►

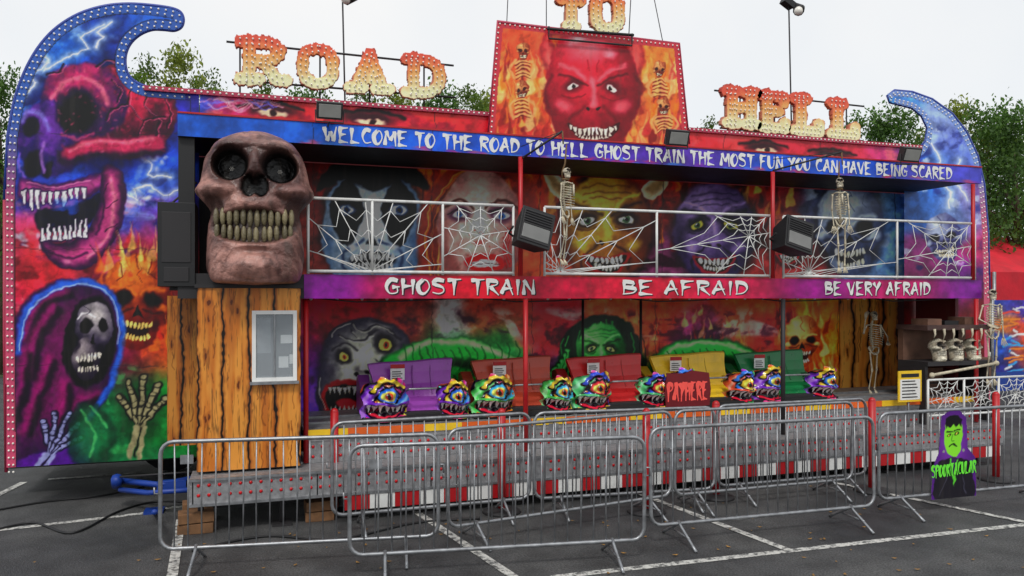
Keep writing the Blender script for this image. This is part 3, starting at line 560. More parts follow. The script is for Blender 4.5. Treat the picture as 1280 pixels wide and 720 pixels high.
def paintD(A):
    A.bg([(240,450,(30,15,25),60),(385,400,(150,22,46),25),(385,440,(80,24,92),25),(400,500,(95,60,165),25),(420,395,(175,26,46),25),(520,400,(150,50,44),25),(560,395,(190,190,190),20),(545,430,(28,130,60),25),(620,440,(36,170,74),25),(620,405,(185,66,50),25),(680,420,(200,50,60),22),(680,470,(160,74,155),20),
    (560,490,(40,150,60),25),(640,490,(130,50,135),25),(700,490,(38,150,78),25),(800,490,(50,150,66),22),(790,410,(215,96,60),25),(840,410,(210,80,42),25),(870,430,(140,48,125),25),(900,460,(38,130,60),30),(930,410,(215,80,42),25),(960,430,(195,45,45),22),(1030,420,(235,115,42),25),(1045,460,(205,80,34),25),(980,480,(50,120,60),25)],45,.03,.6)
    A.clouds(520,1000,380,430,(245,225,215),.56,.03,.6,71); A.clouds(380,1000,380,500,(40,5,30),.54,.03,.75,72); A.flames(780,980,390,440,50,[(250,150,60),(220,60,36),(250,200,120),(80,10,20)],31,.6)
    A.ell(452,462,66,70,(10,6,16),0,.3,.85)
    A.poly([(400,470),(404,430),(430,404),(470,398),(505,414),(512,445),(500,478),(470,505),(440,522),(405,524),(394,500)],(44,40,58),4,1,True,(196,198,180))
    A.ell(480,430,19,17,(24,20,28),.3,.45); A.ell(481,431,9.5,8.5,(244,220,100),0,.2); A.ell(483,431,4.5,5.5,(190,60,20),0,.3); A.ell(483,431,2,3,(5,5,5),0,.3)
    A.ell(430,446,15,13,(24,20,28),.3,.45); A.ell(430,447,7.5,6.5,(240,214,100),0,.25); A.ell(431,447,3.5,4,(190,60,20),0,.3); A.ell(431,447,1.6,2,(5,5,5),0,.3)
    A.line([(414,438),(430,430),(446,438)],3,(40,36,46),3,.9); A.line([(462,418),(480,410),(500,424)],4,(40,36,46),3,.9)
    A.ell(450,462,11,9,(96,90,96),.2,.8,.9); A.ell(447,468,4,3,(15,8,12),0,.5); A.ell(459,464,4,3,(15,8,12),0,.5); A.line([(455,436),(454,460)],5,(232,232,216),5,.8); A.ell(474,408,20,7,(236,236,220),.1,.9,.6)
    A.ell(478,468,10,14,(70,64,78),.4,.8,.8); A.ell(412,462,8,12,(70,64,78),0,.8,.8)
    A.poly([(406,484),(430,474),(462,480),(470,496),(450,516),(414,522),(402,506)],(140,24,32),3); A.poly([(411,487),(432,479),(458,484),(463,496),(446,511),(418,516),(408,505)],(16,3,6),2); A.ell(434,504,16,8,(215,44,54),.1,.4)
    for i in range(9): A.poly([(411+i*6,481+abs(i-4)*.7),(416+i*6,481+abs(i-4)*.7),(413.5+i*6,493)],(240,232,200),1,1,False); A.poly([(413+i*5.4,517-i*.7),(417+i*5.4,516-i*.7),(415+i*5.4,507-i*.6)],(232,224,192),1,1,False)
    for q in [[(440,405),(455,415),(470,405),(490,415)],[(424,420),(446,427),(465,418)],[(499,440),(502,460),(490,480)],[(400,470),(398,490),(404,510)],[(470,450),(482,458),(494,452)],[(440,412),(446,422)],[(474,480),(466,500),(452,514)],[(412,420),(420,410),(436,404)]]: A.line(q,2.2,(40,36,48),2,.9); A.line([(x+2,y+2) for x,y in q],1.3,(226,226,208),1.5,.6)
    A.line([(490,460),(540,442),(600,444),(658,478)],36,(6,40,22),5); A.line([(492,455),(540,437),(600,440),(655,470)],25,(44,168,66),9); A.line([(500,446),(540,428),(600,431),(650,456)],7,(180,250,150),6,.9); A.line([(500,466),(545,450),(600,453),(650,482)],5,(6,44,18),4,.75)
    for k in range(15): A.line([(503+k*10,438-abs(k-5)*1.2),(508+k*10,452-abs(k-5)*1.2),(503+k*10,466-abs(k-5)*1.2)],1.8,(8,70,28),1.6,.8)
    for k in range(5): A.line([(640+k*5,455+k*3),(662+k*4,468+k*7),(652+k*6,492+k*4)],8,(6,44,20),2); A.line([(640+k*5,455+k*3),(660+k*4,470+k*7),(650+k*6,490+k*4)],5,(66,190,80),3); A.ell(650+k*6,492+k*4,2.5,4,(230,240,190),0,.3)
    A.poly([(696,475),(702,430),(722,402),(752,394),(788,402),(803,440),(814,480),(790,505),(710,505)],(6,34,24),5,1,True,(10,54,32))
    for k in range(16): A.line([(706+k*6.4,400+abs(k-8)*3),(702+k*7,440),(704+k*7,490)],1.6,rb.choice([(50,150,70),(90,200,100),(4,24,16)]),1.5,.7)
    A.face(752,442,32,(130,238,118),(12,92,42),lip=(70,10,20),eye=(250,245,130),ry=1.25)
    for k in range(5): A.line([(715-k*3,500),(704-k*4,470),(710-k*4,438+k*5)],7,(6,44,22),2); A.line([(715-k*3,500),(704-k*4,470),(710-k*4,440+k*5)],4.5,(88,212,100),3)
    A.line([(826,456),(860,438),(920,442),(966,472)],28,(6,48,24),5); A.line([(828,450),(860,434),(920,438),(962,464)],16,(54,176,74),8); A.line([(832,444),(862,429),(918,433),(955,455)],4,(180,245,150),4,.8)
    for k in range(12): A.line([(834+k*10,436+abs(k-5)),(838+k*10,446+abs(k-5)),(834+k*10,456+abs(k-5))],1.6,(6,60,26),1.4,.8)
    A.flames(972,1046,385,480,46,[(255,180,80),(235,90,40),(250,220,130),(90,14,14)],21); A.skull(1003,418,24,(250,214,130),(140,54,22),jaw=.15)
    A.finish(1.16,1.14,.18); seams(A,[540,665,820,975,1048],370,540)
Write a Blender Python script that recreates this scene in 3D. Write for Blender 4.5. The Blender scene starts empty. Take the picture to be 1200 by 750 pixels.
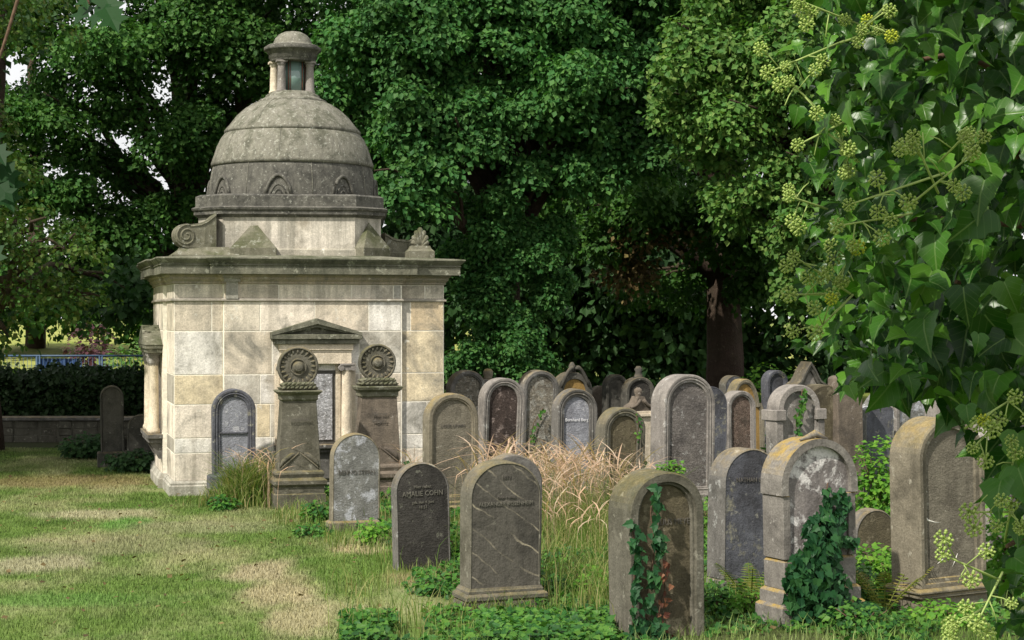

◄

## Short task
Ignore the images and quote every line of the listing exactly.

## Finished exercise
Keep writing the Blender script for this image. This is part 3, starting at line 560. More parts follow. The script is for Blender 4.5. Treat the picture as 1280 pixels wide and 720 pixels high.
def paintD(A):
    A.bg([(240,450,(30,15,25),60),(385,400,(150,22,46),25),(385,440,(80,24,92),25),(400,500,(95,60,165),25),(420,395,(175,26,46),25),(520,400,(150,50,44),25),(560,395,(190,190,190),20),(545,430,(28,130,60),25),(620,440,(36,170,74),25),(620,405,(185,66,50),25),(680,420,(200,50,60),22),(680,470,(160,74,155),20),
    (560,490,(40,150,60),25),(640,490,(130,50,135),25),(700,490,(38,150,78),25),(800,490,(50,150,66),22),(790,410,(215,96,60),25),(840,410,(210,80,42),25),(870,430,(140,48,125),25),(900,460,(38,130,60),30),(930,410,(215,80,42),25),(960,430,(195,45,45),22),(1030,420,(235,115,42),25),(1045,460,(205,80,34),25),(980,480,(50,120,60),25)],45,.03,.6)
    A.clouds(520,1000,380,430,(245,225,215),.56,.03,.6,71); A.clouds(380,1000,380,500,(40,5,30),.54,.03,.75,72); A.flames(780,980,390,440,50,[(250,150,60),(220,60,36),(250,200,120),(80,10,20)],31,.6)
    A.ell(452,462,66,70,(10,6,16),0,.3,.85)
    A.poly([(400,470),(404,430),(430,404),(470,398),(505,414),(512,445),(500,478),(470,505),(440,522),(405,524),(394,500)],(44,40,58),4,1,True,(196,198,180))
    A.ell(480,430,19,17,(24,20,28),.3,.45); A.ell(481,431,9.5,8.5,(244,220,100),0,.2); A.ell(483,431,4.5,5.5,(190,60,20),0,.3); A.ell(483,431,2,3,(5,5,5),0,.3)
    A.ell(430,446,15,13,(24,20,28),.3,.45); A.ell(430,447,7.5,6.5,(240,214,100),0,.25); A.ell(431,447,3.5,4,(190,60,20),0,.3); A.ell(431,447,1.6,2,(5,5,5),0,.3)
    A.line([(414,438),(430,430),(446,438)],3,(40,36,46),3,.9); A.line([(462,418),(480,410),(500,424)],4,(40,36,46),3,.9)
    A.ell(450,462,11,9,(96,90,96),.2,.8,.9); A.ell(447,468,4,3,(15,8,12),0,.5); A.ell(459,464,4,3,(15,8,12),0,.5); A.line([(455,436),(454,460)],5,(232,232,216),5,.8); A.ell(474,408,20,7,(236,236,220),.1,.9,.6)
    A.ell(478,468,10,14,(70,64,78),.4,.8,.8); A.ell(412,462,8,12,(70,64,78),0,.8,.8)
    A.poly([(406,484),(430,474),(462,480),(470,496),(450,516),(414,522),(402,506)],(140,24,32),3); A.poly([(411,487),(432,479),(458,484),(463,496),(446,511),(418,516),(408,505)],(16,3,6),2); A.ell(434,504,16,8,(215,44,54),.1,.4)
    for i in range(9): A.poly([(411+i*6,481+abs(i-4)*.7),(416+i*6,481+abs(i-4)*.7),(413.5+i*6,493)],(240,232,200),1,1,False); A.poly([(413+i*5.4,517-i*.7),(417+i*5.4,516-i*.7),(415+i*5.4,507-i*.6)],(232,224,192),1,1,False)
    for q in [[(440,405),(455,415),(470,405),(490,415)],[(424,420),(446,427),(465,418)],[(499,440),(502,460),(490,480)],[(400,470),(398,490),(404,510)],[(470,450),(482,458),(494,452)],[(440,412),(446,422)],[(474,480),(466,500),(452,514)],[(412,420),(420,410),(436,404)]]: A.line(q,2.2,(40,36,48),2,.9); A.line([(x+2,y+2) for x,y in q],1.3,(226,226,208),1.5,.6)
    A.line([(490,460),(540,442),(600,444),(658,478)],36,(6,40,22),5); A.line([(492,455),(540,437),(600,440),(655,470)],25,(44,168,66),9); A.line([(500,446),(540,428),(600,431),(650,456)],7,(180,250,150),6,.9); A.line([(500,466),(545,450),(600,453),(650,482)],5,(6,44,18),4,.75)
    for k in range(15): A.line([(503+k*10,438-abs(k-5)*1.2),(508+k*10,452-abs(k-5)*1.2),(503+k*10,466-abs(k-5)*1.2)],1.8,(8,70,28),1.6,.8)
    for k in range(5): A.line([(640+k*5,455+k*3),(662+k*4,468+k*7),(652+k*6,492+k*4)],8,(6,44,20),2); A.line([(640+k*5,455+k*3),(660+k*4,470+k*7),(650+k*6,490+k*4)],5,(66,190,80),3); A.ell(650+k*6,492+k*4,2.5,4,(230,240,190),0,.3)
    A.poly([(696,475),(702,430),(722,402),(752,394),(788,402),(803,440),(814,480),(790,505),(710,505)],(6,34,24),5,1,True,(10,54,32))
    for k in range(16): A.line([(706+k*6.4,400+abs(k-8)*3),(702+k*7,440),(704+k*7,490)],1.6,rb.choice([(50,150,70),(90,200,100),(4,24,16)]),1.5,.7)
    A.face(752,442,32,(130,238,118),(12,92,42),lip=(70,10,20),eye=(250,245,130),ry=1.25)
    for k in range(5): A.line([(715-k*3,500),(704-k*4,470),(710-k*4,438+k*5)],7,(6,44,22),2); A.line([(715-k*3,500),(704-k*4,470),(710-k*4,440+k*5)],4.5,(88,212,100),3)
    A.line([(826,456),(860,438),(920,442),(966,472)],28,(6,48,24),5); A.line([(828,450),(860,434),(920,438),(962,464)],16,(54,176,74),8); A.line([(832,444),(862,429),(918,433),(955,455)],4,(180,245,150),4,.8)
    for k in range(12): A.line([(834+k*10,436+abs(k-5)),(838+k*10,446+abs(k-5)),(834+k*10,456+abs(k-5))],1.6,(6,60,26),1.4,.8)
    A.flames(972,1046,385,480,46,[(255,180,80),(235,90,40),(250,220,130),(90,14,14)],21); A.skull(1003,418,24,(250,214,130),(140,54,22),jaw=.15)
    A.finish(1.16,1.14,.18); seams(A,[540,665,820,975,1048],370,540)
Write a Blender Python script that recreates this scene in 3D. Write for Blender 4.5. The Blender scene starts empty. Take the picture to be 1200 by 750 pixels.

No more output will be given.